Noites brancas do Fiódor Dostoiévski (Editora 34, 2009) é uma novela que foi publicada em meados de 1948 trazendo fortes características do romantismo, o que é visto por muitos estudiosos como uma espécie de nado contra a maré de Dostoiévski, uma vez que o que muito se lia na época eram os romances de cunho mais social e político. Em “Noites Brancas” o autor parece propositalmente experimentar um retorno às origens da literatura romântica com toda a pompa que o estilo pede. A proposta narrativa em si é algo simples e que ganha contornos mais rebuscados pelos diálogos intensos. As características românticas aparecem também na construção das duas personagens principais com seus devaneios e reflexões sobre a vida e numa espécie de personificação da cidade. São Petersburgo é vista como lugar e como testemunha.


A obra foi escrita por um Dostoiévski ainda jovem, com apenas 27 anos. Encontraremos alguns elementos diferentes se compararmos com seus livros mais famosos e consagrados.

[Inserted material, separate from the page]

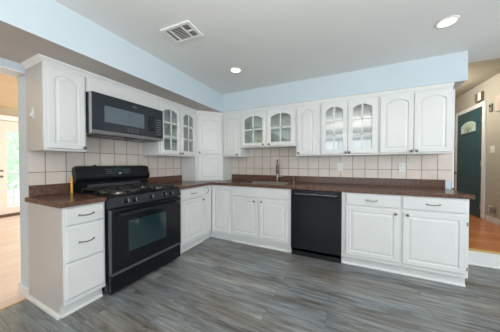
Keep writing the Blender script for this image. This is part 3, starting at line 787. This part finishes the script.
# ceiling register
vt = thing('ceiling_vent', 'white square air vent set in the grey ceiling', 'vent', (1.236, -1.868, CH-.0005), math.radians(3))
bm = BM()
for (a, b_, c, d) in ((-.155, .155, -.105, -.078), (-.155, .155, .078, .105), (-.155, -.125, -.078, .078), (.125, .155, -.078, .078), (.045, .058, -.078, .078), (-.085, -.072, -.078, .078)):
    box(bm, a, b_, c, d, -.012, 0)
box(bm, .058, .125, -.006, .006, -.012, 0)
obj('frame', bm, plast, vt, bev=.003)
obj('duct_opening', box(BM(), -.125, .125, -.078, .078, -.002, -.0005), darkm, vt)
for i in range(9):
    y = -.070 + i*.0175
    bm = BM(); box(bm, -.072, .045, -.006, .006, -.001, .001)
    obj('louvre', bm, plast, vt, M=Matrix.Translation((0, y, -.008)) @ Matrix.Rotation(math.radians(50), 4, 'X'))
for x0 in (.066, .084, .102, .118, -.095, -.112):
    obj('louvre', box(BM(), -.004, .004, -.076, .076, -.001, .001), plast, vt, M=Matrix.Translation((x0, 0, -.008)) @ Matrix.Rotation(math.radians(50), 4, 'Y'))

# recessed lights
def potlight(loc, label, power):
    t = thing('recessed_light', label, 'ceiling light', loc, 0, 'recessed ceiling lights')
    obj('trim_ring', lathe(BM(), [(.074, 0), (.073, -.006), (.060, -.008), (.058, -.001)], (0,0,-.0005), 'z', 28), plast, t, smooth=True)
    obj('lens', lathe(BM(), [(.057, 0), (.056, -.004), (.040, -.010), (.002, -.013)], (0,0,-.001), 'z', 28), lampm, t, smooth=True)
    l = bpy.data.lights.new('lamp_glow', 'SPOT'); l.energy = power; l.color = (1, .80, .58); l.shadow_soft_size = .05; l.spot_size = 2.4; l.spot_blend = .6
    lo = bpy.data.objects.new('lamp_glow', l); COL.objects.link(lo); lo.parent = t; lo.location = (0, 0, -.09)
potlight((1.311, -1.033, CH), 'lit round recessed light in the ceiling near the corner', 7)
potlight((3.326, -1.014, CH), 'lit round recessed light in the ceiling above the right cabinets', 2)
# lamps of the neighbouring rooms (out of view)
def roomlamp(name, loc, label, power, col):
    t = thing(name, label, 'ceiling light', loc)
    obj('base', lathe(BM(), [(.07, 0), (.07, -.02), (.02, -.03)], (0,0,0)), nickel, t)
    obj('shade', lathe(BM(), [(.02, -.03), (.13, -.06), (.15, -.10), (.10, -.14), (.01, -.155)], (0,0,0)), mat('warm_shade', (.9, .85, .7), .4, emis=(1, .85, .6), es=3), t, smooth=True)
    l = bpy.data.lights.new('lamp_glow', 'POINT'); l.energy = power; l.color = col; l.shadow_soft_size = .12
    lo = bpy.data.objects.new('lamp_glow', l); COL.objects.link(lo); lo.parent = t; lo.location = (0, 0, -.32)
roomlamp('ceiling_lamp', (4.05, 1.75, 2.724), 'unseen round ceiling lamp added to light the foyer', 27, (1, .93, .84))  # unseen lamp added to brighten the foyer
roomlamp('ceiling_lamp', (-1.6, -3.9, 2.499), 'round ceiling lamp of the next room', 18, (1, .92, .8))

Noites Brancas resvala pelo campo de um discurso da reflexão sobre a vida, sobre os sonhos, sobre a efervescência do amor e da busca por uma razão que pode ser tanto em relação à um propósito de vida, quanto ao entendimento dos códigos sociais e as ironias que vivem por trás deles.

Dostoiévski era um autor que não tinha medo dos excessos. Se a narrativa pede um personagem sonhador, este será extremamente sonhador. Se pede um personagem triste, ele será extremamente triste. Existe sempre um drama a cada página, um estilo onde o emocional faz papel de vírgula e as expressões beiram o drama teatral.

E lembrar-me que os sonhos de então eram tristes, e embora não fosse melhor, de algum modo sentia que viver era mais fácil, mais tranquilo, que não havia esse pensamento negro que agora se apegou a mim; que não havia esses remorsos, esses remorsos lúgubres e sombrios que agora não dão descanso nem de dia nem de noite. E me pergunto: onde é que estão os seus sonhos? E balançando a cabeça, digo: como os anos voam depressa! E novamente me pergunto: mas o que você fez dos seus anos? Onde sepultou a sua melhor época? Você viveu ou não? Veja, digo a mim mesmo, veja como o mundo está ficando frio.

O livro é permeado por encontros e diálogos entre dois jovens que ao contarem suas próprias histórias revelam muito sobre a época em que o livro foi escrito e também sobre sentimentos e emoções que parecem ser inerentes à juventude. Ainda que os sentimentos apareçam algumas vezes de forma tão exagerada que beira a paródia, podemos perceber uma intenção do autor de dar voz a essa efervescência que é o desejo de amar e de viver da juventude.

Um ponto alto do livro é quando a jovem Nástienka começa a contar a sua história. É uma narrativa cheia de elementos interessantes. Ao contar sua vida junto à sua avó a jovem desenha para o leitor uma relação que ainda que permeada de afeto e de cuidado não deixa de trazer consigo um conflito geracional que demonstra algumas mudanças significativas que estavam ocorrendo na sociedade.

Uma manhã a avó me chamou e disse que, como era cega, não podia me vigiar; então pegou um alfinete e prendeu meu vestido ao dela, dizendo que ficaríamos assim a vida toda se, entenda-se, eu não me comporta-se melhor. Numa palavra, nos primeiros tempos não havia como me afastar: era trabalhar, ler, estudar, tudo ao lado da avó.
Ao longo de quatro noites brancas, que é um fenômeno que causa longos dias claros em São Petersburgo, nosso narrador solitário e sem nome tem suas horas mudadas após conhecer Nástienka. O fenômeno de claridade se coloca sob a cidade e sob as mentes destes dois jovens que ao conversarem revelam muito de si.